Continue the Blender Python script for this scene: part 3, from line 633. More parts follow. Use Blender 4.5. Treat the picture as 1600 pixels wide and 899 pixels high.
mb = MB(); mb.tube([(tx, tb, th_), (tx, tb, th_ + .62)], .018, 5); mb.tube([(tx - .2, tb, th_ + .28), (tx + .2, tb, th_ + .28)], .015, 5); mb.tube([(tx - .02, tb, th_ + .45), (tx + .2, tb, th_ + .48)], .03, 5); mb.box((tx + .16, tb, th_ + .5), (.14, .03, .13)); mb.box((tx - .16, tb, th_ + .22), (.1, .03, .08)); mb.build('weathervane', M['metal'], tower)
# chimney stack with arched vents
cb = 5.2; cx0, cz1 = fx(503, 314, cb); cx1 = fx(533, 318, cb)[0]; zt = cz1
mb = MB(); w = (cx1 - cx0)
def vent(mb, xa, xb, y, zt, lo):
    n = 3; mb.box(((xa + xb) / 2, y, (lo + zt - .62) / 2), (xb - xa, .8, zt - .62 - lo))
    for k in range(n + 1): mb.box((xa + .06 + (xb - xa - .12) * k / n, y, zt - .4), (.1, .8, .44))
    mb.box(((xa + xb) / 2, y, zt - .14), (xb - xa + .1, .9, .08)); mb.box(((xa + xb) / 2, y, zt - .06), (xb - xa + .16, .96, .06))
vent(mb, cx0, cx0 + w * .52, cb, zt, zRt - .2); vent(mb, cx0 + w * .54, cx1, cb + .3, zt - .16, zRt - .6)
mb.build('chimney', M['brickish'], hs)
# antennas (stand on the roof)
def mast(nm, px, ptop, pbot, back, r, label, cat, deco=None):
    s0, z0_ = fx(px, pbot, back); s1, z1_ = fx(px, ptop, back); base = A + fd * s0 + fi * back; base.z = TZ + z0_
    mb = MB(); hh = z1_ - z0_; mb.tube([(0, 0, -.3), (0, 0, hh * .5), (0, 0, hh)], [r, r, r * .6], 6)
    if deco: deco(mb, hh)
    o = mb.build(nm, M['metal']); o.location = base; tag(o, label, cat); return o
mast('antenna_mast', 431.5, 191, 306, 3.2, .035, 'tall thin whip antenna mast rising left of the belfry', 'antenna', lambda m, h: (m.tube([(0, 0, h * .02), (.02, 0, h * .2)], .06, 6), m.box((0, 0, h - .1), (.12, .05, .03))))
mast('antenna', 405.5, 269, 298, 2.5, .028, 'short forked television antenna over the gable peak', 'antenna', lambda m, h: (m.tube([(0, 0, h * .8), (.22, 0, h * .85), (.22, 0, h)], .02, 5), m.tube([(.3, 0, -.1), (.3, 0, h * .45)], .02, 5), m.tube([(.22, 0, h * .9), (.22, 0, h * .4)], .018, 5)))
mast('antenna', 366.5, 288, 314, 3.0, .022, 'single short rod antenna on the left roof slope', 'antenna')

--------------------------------

▶ Exercise brief
Make an exact copy of all the data.

▶ Response for this exercise
Continue the Blender Python script for this scene: part 3, from line 633. More parts follow. Use Blender 4.5. Treat the picture as 1600 pixels wide and 899 pixels high.
mb = MB(); mb.tube([(tx, tb, th_), (tx, tb, th_ + .62)], .018, 5); mb.tube([(tx - .2, tb, th_ + .28), (tx + .2, tb, th_ + .28)], .015, 5); mb.tube([(tx - .02, tb, th_ + .45), (tx + .2, tb, th_ + .48)], .03, 5); mb.box((tx + .16, tb, th_ + .5), (.14, .03, .13)); mb.box((tx - .16, tb, th_ + .22), (.1, .03, .08)); mb.build('weathervane', M['metal'], tower)
# chimney stack with arched vents
cb = 5.2; cx0, cz1 = fx(503, 314, cb); cx1 = fx(533, 318, cb)[0]; zt = cz1
mb = MB(); w = (cx1 - cx0)
def vent(mb, xa, xb, y, zt, lo):
    n = 3; mb.box(((xa + xb) / 2, y, (lo + zt - .62) / 2), (xb - xa, .8, zt - .62 - lo))
    for k in range(n + 1): mb.box((xa + .06 + (xb - xa - .12) * k / n, y, zt - .4), (.1, .8, .44))
    mb.box(((xa + xb) / 2, y, zt - .14), (xb - xa + .1, .9, .08)); mb.box(((xa + xb) / 2, y, zt - .06), (xb - xa + .16, .96, .06))
vent(mb, cx0, cx0 + w * .52, cb, zt, zRt - .2); vent(mb, cx0 + w * .54, cx1, cb + .3, zt - .16, zRt - .6)
mb.build('chimney', M['brickish'], hs)
# antennas (stand on the roof)
def mast(nm, px, ptop, pbot, back, r, label, cat, deco=None):
    s0, z0_ = fx(px, pbot, back); s1, z1_ = fx(px, ptop, back); base = A + fd * s0 + fi * back; base.z = TZ + z0_
    mb = MB(); hh = z1_ - z0_; mb.tube([(0, 0, -.3), (0, 0, hh * .5), (0, 0, hh)], [r, r, r * .6], 6)
    if deco: deco(mb, hh)
    o = mb.build(nm, M['metal']); o.location = base; tag(o, label, cat); return o
mast('antenna_mast', 431.5, 191, 306, 3.2, .035, 'tall thin whip antenna mast rising left of the belfry', 'antenna', lambda m, h: (m.tube([(0, 0, h * .02), (.02, 0, h * .2)], .06, 6), m.box((0, 0, h - .1), (.12, .05, .03))))
mast('antenna', 405.5, 269, 298, 2.5, .028, 'short forked television antenna over the gable peak', 'antenna', lambda m, h: (m.tube([(0, 0, h * .8), (.22, 0, h * .85), (.22, 0, h)], .02, 5), m.tube([(.3, 0, -.1), (.3, 0, h * .45)], .02, 5), m.tube([(.22, 0, h * .9), (.22, 0, h * .4)], .018, 5)))
mast('antenna', 366.5, 288, 314, 3.0, .022, 'single short rod antenna on the left roof slope', 'antenna')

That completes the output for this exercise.